Friday, February 19, 2016

Elegant Entrepreneur by Danielle Tate

Since I have an interest in someday starting my own company, when I see guides on "how to" set up one, I tend to request them. And when they're aimed at women, there's no way I'm not clicking that request button.

Anyway, Elegant Entrepreneur is basically geared towards women who want to set up their own companies. It basically takes you from idea (start) to selling your company (end, if you choose). The author is the founder of a business called MisstoMrs.com, which is supposed to be a successful business (I'm not the target of this service (and neither are most people I know), being neither American nor married, so I can't even begin to judge if it's famous or not).

Each chapter is fairly short, with a roundup (Takeaways), a 'How it Feels' (basically action steps) and at least one quote per chapter. Plus, lots of examples of successful women entrepreneurs, which is definitely motivating. There's also a list of relevant books which you can read for more insight at the end of each chapter.

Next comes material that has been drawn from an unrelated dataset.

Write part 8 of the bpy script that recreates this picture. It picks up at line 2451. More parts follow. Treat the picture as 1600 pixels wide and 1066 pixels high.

Oh, and there's a glossary of terms at the back of the book too, though I didn't need it at all. But I'm also a business/econs student so quite a lot of this (especially models like SWOT and Porter's Five Forces) are familiar to me.

Actually, I think that this book will be helpful not just to women, but to the men too. The advice is mostly basic but useful stuff, and some of it (like raising funds and seed rounds) are things that I don't really remember seeing in most introductory books. I like that it gives the reader a very concrete idea, rather than vague generalities on getting things done right.

I'd say that this is a very good book to read if you're thinking of starting a business and you're new to the whole industry. It has a lot of resources, it explains things very well, and since it starts from the idea stage, it's perfect for those just starting out. And after you narrowed down what you want to use, more specialised books like The Business Model Canvas might be easier to use.

And yes, all the examples are exclusively female, but in this (hopefully more enlightened era), I believe even guys will find this useful. Plus, if girls could use books that were male-example dominated, there's no excuse why guys can't use a book with examples taken from successful women.